| Goal of the exercise |
Return only the stretch of the material below that begins with the line containing "long=(1.5, .016, 0))" and ends with the line containing "strip('road', np.concatenate([[102.9], rows[rows", exactly; both of those lines belong to it.

| Collected material |
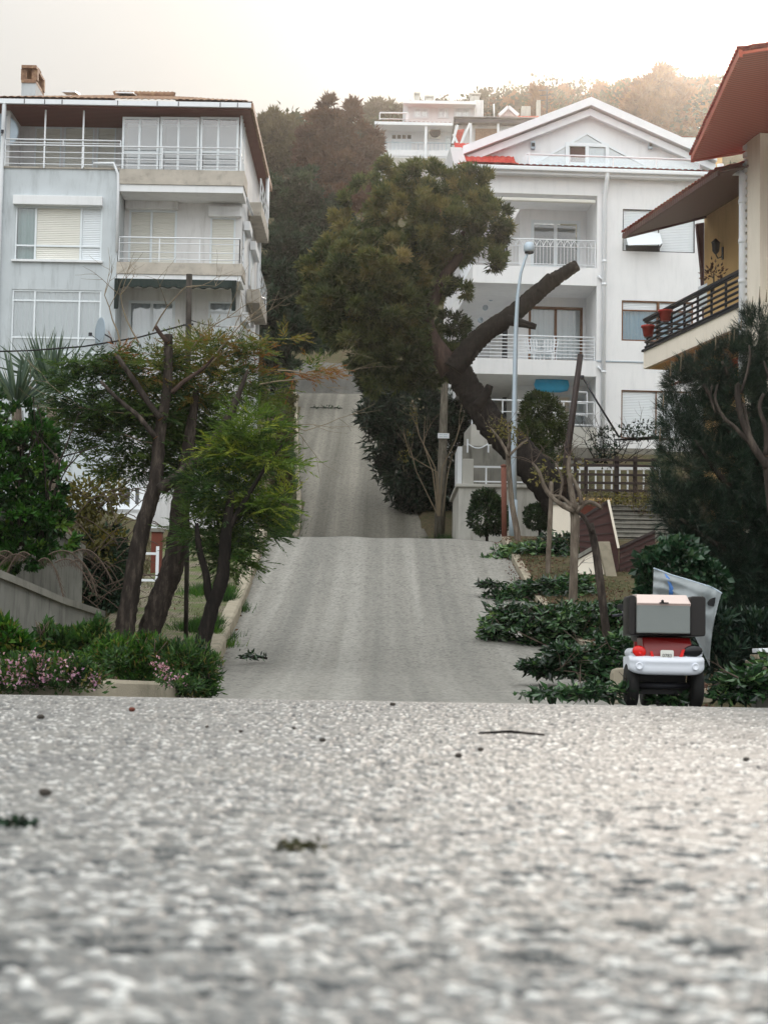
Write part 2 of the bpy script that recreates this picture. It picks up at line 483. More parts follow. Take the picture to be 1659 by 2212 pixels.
M['petal'] = leafmat('petal', ramp4('8f6484', 'a97c9a', 'bd93ac', 'd0b0c0'), .4, deep=1)
M['kerb'] = plaster('kerb', hexc('a39a88'), .75, hexc('5a5a48'), .7, 2.0, streak=False, bump=.6)
M['stone'] = simple('stone', hexc('4a443e'), .9, bump=.6, var=.6, scale=40)
M['plank'] = barkmat('plank', hexc('8e8472'), hexc('b3a892'), 10, .4)
M['scooter_white'] = simple('scooter_white', hexc('d6dae2'), .42, var=.95, scale=2)
M['scooter_red'] = simple('scooter_red', hexc('740f0e'), .3, var=.9)
M['lens_red'] = simple('lens_red', hexc('d2180f'), .15, var=.7, scale=20)
M['lens_dark'] = simple('lens_dark', hexc('0b0c10'), .1)
M['box_lid'] = simple('box_lid', hexc('c9b6ae'), .4, var=.93)
M['box_grey'] = simple('box_grey', hexc('777c7a'), .6, var=.95, bump=.15, scale=20)
M['box_side'] = simple('box_side', hexc('1a1615'), .55)
M['plate'] = simple('plate', hexc('d8d8d0'), .4)
M['ink'] = simple('ink', hexc('202024'), .6)
M['chrome'] = simple('chrome', hexc('b0b4b8'), .15, 1)
M['bright_blue'] = simple('bright_blue', hexc('2fb4e8'), .35)
M['red_pot'] = simple('red_pot', hexc('a32f26'), .6)
M['brick_red'] = simple('brick_red', hexc('683629'), .85, bump=.5, var=.7, scale=12)

def soffitboards(name, c):
    t = NT(name); v = t.coord((1, 1, 1))
    w = t.n('ShaderNodeTexWave', wave_type='BANDS', bands_direction='Y'); w.inputs['Scale'].default_value = 2.2; w.inputs['Distortion'].default_value = .2
    t.l(v, w.inputs['Vector'])
    col = t.mix(t.ramp(w.outputs['Fac'], [(.0, (0, 0, 0, 1)), (.12, (1, 1, 1, 1))]), dark(c, .35), c)
    return t.pbr(col, .6, t.bump(w.outputs['Fac'], .4, .02), spec=.3)
M['soffit_wood'] = soffitboards('soffit_wood', hexc('6b332a'))
M['soffit_red'] = soffitboards('soffit_red', hexc('b04a38'))
M['soffit_brown'] = soffitboards('soffit_brown', hexc('4c2023'))
# ------------------------------------------------------------------ terrain, road, street
def pchip(xs, ys):
    xs, ys = np.array(xs, float), np.array(ys, float)
    h = np.diff(xs); dl = np.diff(ys) / h; mm = np.zeros(len(xs))
    mm[1:-1] = np.where(dl[:-1] * dl[1:] > 0, 2 * dl[:-1] * dl[1:] / np.where(np.abs(dl[:-1] + dl[1:]) < 1e-9, 1, dl[:-1] + dl[1:]), 0)
    mm[0], mm[-1] = dl[0], dl[-1]
    def fn(x):
        x = np.asarray(x, float); i = np.clip(np.searchsorted(xs, x) - 1, 0, len(xs) - 2)
        t = (x - xs[i]) / h[i]
        r = (2 * t**3 - 3 * t**2 + 1) * ys[i] + (t**3 - 2 * t**2 + t) * h[i] * mm[i] + (-2 * t**3 + 3 * t**2) * ys[i + 1] + (t**3 - t**2) * h[i] * mm[i + 1]
        return np.where(x > xs[-1], ys[-1] + (x - xs[-1]) * mm[-1], np.where(x < xs[0], ys[0], r))
    return fn
roadZ = pchip([-30, -5, 5.5, 9, 13, 18, 21, 24.5, 27.9, 33, 38.7, 41.8, 47.0, 48.6, 52, 58, 61, 65, 75, 88, 99, 101, 107, 112, 130, 150, 180, 220, 300, 420],
              [0, 0, 0, -.05, -.14, -.25, -.25, -.10, .10, .75, 1.65, 2.31, 3.36, 3.50, 3.60, 3.76, 3.98, 4.72, 7.5, 11.4, 14.75, 15.0, 15.42, 16.95, 21.1, 26, 41, 59, 84, 108])
roadL = pchip([19, 27.9, 38.7, 47.7, 52, 58, 65, 80, 100, 112, 150, 200], [-1.95, -2.56, -2.89, -3.08, -3.3, -3.2, -2.98, -3.75, -4.9, -6.1, -7.3, -9])
roadR = pchip([19, 27.9, 38.7, 47.7, 52, 58, 65, 80, 100, 112, 150, 200], [4.1, 3.45, 3.1, 2.98, 3.3, 2.6, 1.6, .7, -.35, -1.5, -3.2, -5])
def sstep(x): x = np.clip(x, 0, 1); return x * x * (3 - 2 * x)
def verge(Y): return roadZ(Y) + .10
def groundZ(X, Y):
    X, Y = np.asarray(X, float), np.asarray(Y, float)
    z = roadZ(Y)
    L, Rr = roadL(np.maximum(Y, 19)) - 1.0 * sstep((18.6 - Y) / 2.5), roadR(np.maximum(Y, 19))
    on = (X > L - .05) & (X < Rr + .05)
    street = Y < 16.22
    side = np.where(on | street, -.12, .10)
    bank = 1.2 * sstep((X - Rr - 2.0) / 1.5) * sstep((Y - 50.8) / 1.2) * sstep((95 - Y) / 30)
    bank = bank + 2.0 * sstep((X - Rr - 2.2) / 3) * sstep((Y - 55) / 6) * sstep((95 - Y) / 25)
    bl = .5 * sstep((L - 2.4 - X) / 2.0) * sstep((Y - 20) / 8)
    far = sstep((Y - 130) / 60)
    hill = far * (2.5 * np.sin(X * .03 + 1) + 2 * np.sin(X * .07 + Y * .02)) + far * np.clip(X, 0, 120) * .03
    return z + side + bank + bl + hill

def grid_mesh(name, xs, ys, zf, mats, kind='structure'):
    X, Y = np.meshgrid(xs, ys); Z = zf(X, Y)
    nx, ny = len(xs), len(ys)
    V = np.stack([X, Y, Z], -1).reshape(-1, 3)
    i = (np.arange(ny - 1)[:, None] * nx + np.arange(nx - 1)[None]).ravel()
    q = np.stack([i, i + 1, i + nx + 1, i + nx], 1)
    o = np_mesh(name, V, q, None, mats, smooth=True)
    return props(o, kind=kind)

t = NT('earth'); v = t.coord()
big = t.noise(v, .7, 6, .65); fine = t.noise(v, 9, 6, .7)
c = t.ramp(big, [(.35, hexc('53493c')), (.5, hexc('4a4a34')), (.65, hexc('38462a'))])
c = t.mix(t.ramp(fine, [(.4, (0, 0, 0, 1)), (.65, (.8, .8, .8, 1))]), c, hexc('6e614c'))
M['earth'] = t.pbr(c, .95, t.bump(fine, 1, .06), spec=.1)
t = NT('pavers'); v = t.coord()
br = t.n('ShaderNodeTexBrick'); br.inputs['Scale'].default_value = 5; t.l(v, br.inputs['Vector'])
br.inputs['Color1'].default_value = hexc('94897a'); br.inputs['Color2'].default_value = hexc('6b6156'); br.inputs['Mortar'].default_value = hexc('32361f'); br.inputs['Mortar Size'].default_value = .04
c = t.mix(t.ramp(t.noise(v, 1.6, 6, .7), [(.45, (0, 0, 0, 1)), (.62, (1, 1, 1, 1))]), br.outputs['Color'], hexc('4c5a2c'))
M['pavers'] = t.pbr(c, .9, t.bump(t.noise(v, 20, 4), .7, .02), spec=.15)
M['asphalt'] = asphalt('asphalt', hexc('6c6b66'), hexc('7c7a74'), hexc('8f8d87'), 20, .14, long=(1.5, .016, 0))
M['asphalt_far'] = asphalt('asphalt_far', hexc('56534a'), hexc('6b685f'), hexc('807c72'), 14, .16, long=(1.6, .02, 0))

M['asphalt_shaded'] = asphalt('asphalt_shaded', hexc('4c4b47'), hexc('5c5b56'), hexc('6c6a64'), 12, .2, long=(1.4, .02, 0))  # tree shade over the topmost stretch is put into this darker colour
xs = np.concatenate([np.linspace(-90, -14, 24), np.linspace(-12, 14, 105), np.linspace(16, 110, 28)])
ys = np.concatenate([np.linspace(-40, 16.05, 20), np.linspace(16.4, 70, 180), np.linspace(71, 160, 90), np.linspace(163, 440, 80)])
grid_mesh('ground', xs, ys, groundZ, M['earth'])

# sloping road, one strip from the near street up the hill
rows = np.concatenate([np.arange(18.2, 46.5, .4), np.arange(46.6, 49.5, .15), np.arange(49.5, 98, .5), np.arange(98, 102, .2), np.arange(102, 200, 1)])
nc = 33; us = np.linspace(0, 1, nc)
def strip(name, rows, mats, z0=0.0):
    Yg = np.repeat(rows[:, None], nc, 1); L, Rr = roadL(rows)[:, None], roadR(rows)[:, None]
    flare = 3.0 * sstep((22.5 - rows) / 4.5)[:, None]
    Xg = (L - flare * .0) + (Rr + flare - L) * us[None]
    cross = -.05 * (2 * us[None] - 1) ** 2
    wav = .012 * np.sin(Xg * 2.1 + Yg * .35) + .01 * np.sin(Xg * 4.3 - Yg * .8)
    Z = roadZ(Yg) + cross + wav + z0
    V = np.stack([Xg, Yg, Z], -1).reshape(-1, 3); i = (np.arange(len(rows) - 1)[:, None] * nc + np.arange(nc - 1)[None]).ravel()
    return props(np_mesh(name, V, np.stack([i, i + 1, i + nc + 1, i + nc], 1), None, mats, smooth=True), kind='structure')
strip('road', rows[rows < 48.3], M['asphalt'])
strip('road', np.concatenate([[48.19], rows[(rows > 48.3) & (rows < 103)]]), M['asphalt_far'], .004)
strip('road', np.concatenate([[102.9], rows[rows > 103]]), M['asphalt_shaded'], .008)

# near street: coarse asphalt as a real height field
def hash2(ix, iy, s):
    h = (ix.astype(np.int64) * 374761393 + iy.astype(np.int64) * 668265263 + s * 982451653) & 0x7fffffff
    h = ((h ^ (h >> 13)) * 1274126177) & 0x7fffffff
    return ((h ^ (h >> 16)) & 0xffffff) / 0xffffff
def worley(X, Y, s, seed):
    gx, gy = X / s, Y / s; ix, iy = np.floor(gx), np.floor(gy)
    best = np.full(X.shape, 9.0); cid = np.zeros(X.shape)
    for dx in (-1, 0, 1):
        for dy in (-1, 0, 1):
            jx, jy = ix + dx, iy + dy
            qx, qy = jx + hash2(jx, jy, seed), jy + hash2(jx, jy, seed + 1)
            d = (gx - qx) ** 2 + (gy - qy) ** 2
            m_ = d < best; best = np.where(m_, d, best); cid = np.where(m_, hash2(jx, jy, seed + 2), cid)
    return np.sqrt(best), cid
def streetheight(X, Y):
    Xw = X + .002 * np.sin(Y * 400 + 3 * np.sin(X * 90)); Yw = Y + .002 * np.sin(X * 260)
    d1, c1 = worley(Xw, Yw, .0088, 11)
    d2, c2 = worley(X, Y, .0044, 41)
    d3, c3 = worley(Xw * .7, Yw, .017, 77)
    g1 = np.clip(1 - (d1 / .75) ** 2, 0, 1) * (.3 + .7 * c1)
    g2 = np.clip(1 - (d2 / .8) ** 2, 0, 1) * (.3 + .7 * c2)
    P = np.stack([X.ravel(), Y.ravel(), np.zeros(X.size)], 1)
    und = (snoise(P, 2 * math.pi / .07, 3) * .0004 + snoise(P, 2 * math.pi / .5, 4) * .0012).reshape(X.shape)
    pit = np.where(c3 > .72, np.clip(1 - (d3 / (.30 + .3 * ((c3 * 57) % 1))) ** 2, 0, 1), 0)
    h = .0028 * g1 + .0013 * g2 + und - .006 * pit
    bright = np.clip((c1 - .62) / .38, 0, 1)
    tint = np.clip(.20 + .22 * g1 + .22 * g2 * c2 + .75 * bright * g1 - 1.2 * pit, 0, 1)  # pits darkened in colour too: bitumen plus painted bluish shade
    return h, tint
inv = np.linspace(1 / .42, 1 / 7.2, 700); ysn = 1 / inv
ysn = np.concatenate([[.25, .3, .36], ysn, np.linspace(7.4, 18.9, 60)])
tx = np.concatenate([np.linspace(-.9, -.3, 60)[:-1], np.linspace(-.3, .3, 860), np.linspace(.3, .9, 60)[1:]])
X = (ysn[:, None] + .05) * tx[None]; Y = np.repeat(ysn[:, None], len(tx), 1)
h, tint = streetheight(X, Y)
far = sstep((Y - 3.0) / 6)
Z = roadZ(Y) + h * (1 - .35 * far)
tint = tint * (1 - far * .4) + .28 * far * .4
V = np.stack([X, Y, Z], -1).reshape(-1, 3); i = (np.arange(len(ysn) - 1)[:, None] * len(tx) + np.arange(len(tx) - 1)[None]).ravel()
q = np.stack([i, i + 1, i + len(tx) + 1, i + len(tx)], 1)
t = NT('street_asphalt'); a = t.n('ShaderNodeAttribute', attribute_name='tint'); v = t.coord()
c = t.ramp(a.outputs['Fac'], [(0, hexc('0c151d')), (.12, hexc('2c3238')), (.28, hexc('585a5a')), (.52, hexc('7e7f7d')), (1, hexc('cfcfcb'))])
c = t.mix(t.ramp(t.noise(v, 3.2, 6, .65), [(.38, (0, 0, 0, 1)), (.72, (.55, .55, .55, 1))]), c, hexc('76756f'))
M['street'] = t.pbr(c, .62, spec=.3)
props(np_mesh('street', V, q, tint.ravel(), M['street'], smooth=True), kind='structure')
grid_mesh('street', np.linspace(-60, 60, 121), np.linspace(-30, 19.5, 100), lambda X, Y: roadZ(Y) - .012, M['asphalt'])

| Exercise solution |
M['asphalt'] = asphalt('asphalt', hexc('6c6b66'), hexc('7c7a74'), hexc('8f8d87'), 20, .14, long=(1.5, .016, 0))
M['asphalt_far'] = asphalt('asphalt_far', hexc('56534a'), hexc('6b685f'), hexc('807c72'), 14, .16, long=(1.6, .02, 0))

M['asphalt_shaded'] = asphalt('asphalt_shaded', hexc('4c4b47'), hexc('5c5b56'), hexc('6c6a64'), 12, .2, long=(1.4, .02, 0))  # tree shade over the topmost stretch is put into this darker colour
xs = np.concatenate([np.linspace(-90, -14, 24), np.linspace(-12, 14, 105), np.linspace(16, 110, 28)])
ys = np.concatenate([np.linspace(-40, 16.05, 20), np.linspace(16.4, 70, 180), np.linspace(71, 160, 90), np.linspace(163, 440, 80)])
grid_mesh('ground', xs, ys, groundZ, M['earth'])

# sloping road, one strip from the near street up the hill
rows = np.concatenate([np.arange(18.2, 46.5, .4), np.arange(46.6, 49.5, .15), np.arange(49.5, 98, .5), np.arange(98, 102, .2), np.arange(102, 200, 1)])
nc = 33; us = np.linspace(0, 1, nc)
def strip(name, rows, mats, z0=0.0):
    Yg = np.repeat(rows[:, None], nc, 1); L, Rr = roadL(rows)[:, None], roadR(rows)[:, None]
    flare = 3.0 * sstep((22.5 - rows) / 4.5)[:, None]
    Xg = (L - flare * .0) + (Rr + flare - L) * us[None]
    cross = -.05 * (2 * us[None] - 1) ** 2
    wav = .012 * np.sin(Xg * 2.1 + Yg * .35) + .01 * np.sin(Xg * 4.3 - Yg * .8)
    Z = roadZ(Yg) + cross + wav + z0
    V = np.stack([Xg, Yg, Z], -1).reshape(-1, 3); i = (np.arange(len(rows) - 1)[:, None] * nc + np.arange(nc - 1)[None]).ravel()
    return props(np_mesh(name, V, np.stack([i, i + 1, i + nc + 1, i + nc], 1), None, mats, smooth=True), kind='structure')
strip('road', rows[rows < 48.3], M['asphalt'])
strip('road', np.concatenate([[48.19], rows[(rows > 48.3) & (rows < 103)]]), M['asphalt_far'], .004)
strip('road', np.concatenate([[102.9], rows[rows > 103]]), M['asphalt_shaded'], .008)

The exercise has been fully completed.